• **WHAT YOU SHOULD DO**
Begin with the first line of the listing and quote every line through the one containing "except Exception: pass"; give only those lines.

• **INFORMATION SUPPLIED**
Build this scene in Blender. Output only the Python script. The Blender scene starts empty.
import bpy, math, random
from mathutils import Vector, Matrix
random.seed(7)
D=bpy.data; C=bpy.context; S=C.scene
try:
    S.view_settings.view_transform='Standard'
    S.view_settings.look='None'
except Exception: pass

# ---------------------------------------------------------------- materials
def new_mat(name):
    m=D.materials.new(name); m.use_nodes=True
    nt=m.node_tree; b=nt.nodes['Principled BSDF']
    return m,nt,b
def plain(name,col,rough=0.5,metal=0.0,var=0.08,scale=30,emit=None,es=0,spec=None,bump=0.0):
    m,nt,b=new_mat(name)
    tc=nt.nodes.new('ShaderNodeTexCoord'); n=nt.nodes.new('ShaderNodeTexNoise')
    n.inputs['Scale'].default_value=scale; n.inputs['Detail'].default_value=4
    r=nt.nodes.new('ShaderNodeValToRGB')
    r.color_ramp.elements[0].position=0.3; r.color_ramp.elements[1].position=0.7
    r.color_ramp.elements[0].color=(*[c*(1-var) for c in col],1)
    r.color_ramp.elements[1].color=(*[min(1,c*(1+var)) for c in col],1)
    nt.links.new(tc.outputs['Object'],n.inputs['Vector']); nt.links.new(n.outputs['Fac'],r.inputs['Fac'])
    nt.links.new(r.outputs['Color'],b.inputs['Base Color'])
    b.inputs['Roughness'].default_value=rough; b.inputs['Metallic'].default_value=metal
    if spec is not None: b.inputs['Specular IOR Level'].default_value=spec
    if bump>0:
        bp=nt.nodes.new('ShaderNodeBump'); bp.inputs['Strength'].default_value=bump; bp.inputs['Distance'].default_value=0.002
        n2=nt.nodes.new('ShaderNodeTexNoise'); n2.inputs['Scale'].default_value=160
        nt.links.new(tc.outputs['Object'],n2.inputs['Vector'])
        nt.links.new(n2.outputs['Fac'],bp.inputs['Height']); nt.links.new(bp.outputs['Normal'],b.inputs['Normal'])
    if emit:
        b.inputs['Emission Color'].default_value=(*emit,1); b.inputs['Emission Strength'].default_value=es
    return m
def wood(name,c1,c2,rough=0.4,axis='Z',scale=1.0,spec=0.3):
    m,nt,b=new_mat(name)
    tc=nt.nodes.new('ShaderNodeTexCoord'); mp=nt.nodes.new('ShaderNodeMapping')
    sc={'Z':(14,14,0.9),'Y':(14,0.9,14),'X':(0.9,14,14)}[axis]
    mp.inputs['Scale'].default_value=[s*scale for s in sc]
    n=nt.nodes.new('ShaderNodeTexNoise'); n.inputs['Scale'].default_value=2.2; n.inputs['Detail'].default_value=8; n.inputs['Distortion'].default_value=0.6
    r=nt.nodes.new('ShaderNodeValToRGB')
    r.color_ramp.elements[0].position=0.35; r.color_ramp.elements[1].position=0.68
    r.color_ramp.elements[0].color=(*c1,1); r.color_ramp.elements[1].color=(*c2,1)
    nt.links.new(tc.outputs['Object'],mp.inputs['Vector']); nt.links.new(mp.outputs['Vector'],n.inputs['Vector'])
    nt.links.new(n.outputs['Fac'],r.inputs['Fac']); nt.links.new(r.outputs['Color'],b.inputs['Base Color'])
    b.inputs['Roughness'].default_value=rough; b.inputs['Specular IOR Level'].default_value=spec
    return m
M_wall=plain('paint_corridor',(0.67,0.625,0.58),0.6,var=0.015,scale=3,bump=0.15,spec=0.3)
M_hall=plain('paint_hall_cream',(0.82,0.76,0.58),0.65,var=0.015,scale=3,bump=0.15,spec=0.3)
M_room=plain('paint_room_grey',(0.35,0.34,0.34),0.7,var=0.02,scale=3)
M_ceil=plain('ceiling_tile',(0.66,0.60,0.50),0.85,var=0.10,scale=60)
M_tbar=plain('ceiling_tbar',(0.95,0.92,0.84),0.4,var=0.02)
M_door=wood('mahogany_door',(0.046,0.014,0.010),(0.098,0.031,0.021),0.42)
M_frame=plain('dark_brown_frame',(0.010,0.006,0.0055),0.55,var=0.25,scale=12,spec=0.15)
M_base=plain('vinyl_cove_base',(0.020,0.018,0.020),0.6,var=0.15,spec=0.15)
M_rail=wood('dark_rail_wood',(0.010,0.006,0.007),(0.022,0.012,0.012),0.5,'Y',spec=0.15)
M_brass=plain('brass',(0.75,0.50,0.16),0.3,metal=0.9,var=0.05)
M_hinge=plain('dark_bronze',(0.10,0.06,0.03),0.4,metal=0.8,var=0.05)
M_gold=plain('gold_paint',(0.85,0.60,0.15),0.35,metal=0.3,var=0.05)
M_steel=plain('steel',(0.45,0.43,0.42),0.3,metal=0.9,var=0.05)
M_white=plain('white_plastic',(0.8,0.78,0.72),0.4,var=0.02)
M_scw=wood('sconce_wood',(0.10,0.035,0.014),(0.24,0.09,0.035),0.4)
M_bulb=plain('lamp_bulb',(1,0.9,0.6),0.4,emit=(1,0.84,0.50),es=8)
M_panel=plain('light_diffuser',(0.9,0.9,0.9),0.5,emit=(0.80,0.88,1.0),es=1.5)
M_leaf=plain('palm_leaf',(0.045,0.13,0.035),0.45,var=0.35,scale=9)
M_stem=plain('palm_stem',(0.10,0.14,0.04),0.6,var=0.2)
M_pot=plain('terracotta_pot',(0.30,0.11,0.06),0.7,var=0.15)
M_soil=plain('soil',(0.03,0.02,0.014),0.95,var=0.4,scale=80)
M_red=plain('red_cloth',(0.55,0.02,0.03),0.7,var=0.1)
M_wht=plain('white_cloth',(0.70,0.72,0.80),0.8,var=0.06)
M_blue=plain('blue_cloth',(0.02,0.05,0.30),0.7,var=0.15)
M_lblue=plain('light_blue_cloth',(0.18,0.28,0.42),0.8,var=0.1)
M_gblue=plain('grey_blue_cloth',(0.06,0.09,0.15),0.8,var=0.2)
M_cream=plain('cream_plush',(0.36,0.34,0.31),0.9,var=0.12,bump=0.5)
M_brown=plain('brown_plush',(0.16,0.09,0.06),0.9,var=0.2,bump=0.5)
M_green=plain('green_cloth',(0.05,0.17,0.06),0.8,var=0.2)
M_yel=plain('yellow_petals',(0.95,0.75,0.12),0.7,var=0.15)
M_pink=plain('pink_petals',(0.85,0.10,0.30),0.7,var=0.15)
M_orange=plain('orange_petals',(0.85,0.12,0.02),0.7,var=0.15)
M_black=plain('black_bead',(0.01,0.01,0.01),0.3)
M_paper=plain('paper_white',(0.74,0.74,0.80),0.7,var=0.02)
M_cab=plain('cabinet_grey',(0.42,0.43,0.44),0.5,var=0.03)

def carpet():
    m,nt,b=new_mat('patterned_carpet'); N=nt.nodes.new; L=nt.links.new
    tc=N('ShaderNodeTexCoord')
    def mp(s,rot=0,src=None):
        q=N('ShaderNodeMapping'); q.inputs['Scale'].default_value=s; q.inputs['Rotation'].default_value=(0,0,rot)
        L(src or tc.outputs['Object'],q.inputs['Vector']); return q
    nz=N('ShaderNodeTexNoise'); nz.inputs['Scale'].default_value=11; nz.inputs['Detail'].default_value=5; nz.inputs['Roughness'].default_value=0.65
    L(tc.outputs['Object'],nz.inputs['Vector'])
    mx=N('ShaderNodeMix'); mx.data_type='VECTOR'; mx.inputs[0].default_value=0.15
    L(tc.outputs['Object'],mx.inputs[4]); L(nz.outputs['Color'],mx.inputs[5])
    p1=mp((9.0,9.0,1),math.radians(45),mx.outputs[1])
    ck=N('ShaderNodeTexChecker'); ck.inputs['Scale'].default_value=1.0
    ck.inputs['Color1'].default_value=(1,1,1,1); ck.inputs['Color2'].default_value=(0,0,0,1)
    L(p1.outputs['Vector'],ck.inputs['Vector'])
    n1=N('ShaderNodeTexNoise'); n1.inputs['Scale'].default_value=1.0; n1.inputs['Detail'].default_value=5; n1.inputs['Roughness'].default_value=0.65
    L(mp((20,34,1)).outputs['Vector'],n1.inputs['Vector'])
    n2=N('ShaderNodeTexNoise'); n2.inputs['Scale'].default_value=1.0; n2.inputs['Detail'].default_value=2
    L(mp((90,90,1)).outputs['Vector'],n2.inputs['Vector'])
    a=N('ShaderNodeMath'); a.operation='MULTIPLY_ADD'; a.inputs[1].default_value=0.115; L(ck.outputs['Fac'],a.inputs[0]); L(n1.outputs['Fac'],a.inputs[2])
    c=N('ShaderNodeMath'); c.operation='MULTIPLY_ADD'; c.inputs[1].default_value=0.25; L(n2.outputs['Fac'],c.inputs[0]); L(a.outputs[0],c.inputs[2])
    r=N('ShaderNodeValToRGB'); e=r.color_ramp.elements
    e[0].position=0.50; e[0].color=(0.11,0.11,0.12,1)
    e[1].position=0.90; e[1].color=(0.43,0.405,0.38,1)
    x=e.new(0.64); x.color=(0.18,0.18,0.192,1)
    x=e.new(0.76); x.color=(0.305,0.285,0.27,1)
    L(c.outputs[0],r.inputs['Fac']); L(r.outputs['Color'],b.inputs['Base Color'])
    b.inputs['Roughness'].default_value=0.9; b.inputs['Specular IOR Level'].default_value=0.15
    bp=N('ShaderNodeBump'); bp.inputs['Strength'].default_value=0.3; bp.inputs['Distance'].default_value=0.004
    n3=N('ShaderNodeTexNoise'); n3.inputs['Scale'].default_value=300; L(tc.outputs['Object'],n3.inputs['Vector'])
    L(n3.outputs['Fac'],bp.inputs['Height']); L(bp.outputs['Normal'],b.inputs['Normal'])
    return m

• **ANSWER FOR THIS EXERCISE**
Build this scene in Blender. Output only the Python script. The Blender scene starts empty.
import bpy, math, random
from mathutils import Vector, Matrix
random.seed(7)
D=bpy.data; C=bpy.context; S=C.scene
try:
    S.view_settings.view_transform='Standard'
    S.view_settings.look='None'
except Exception: pass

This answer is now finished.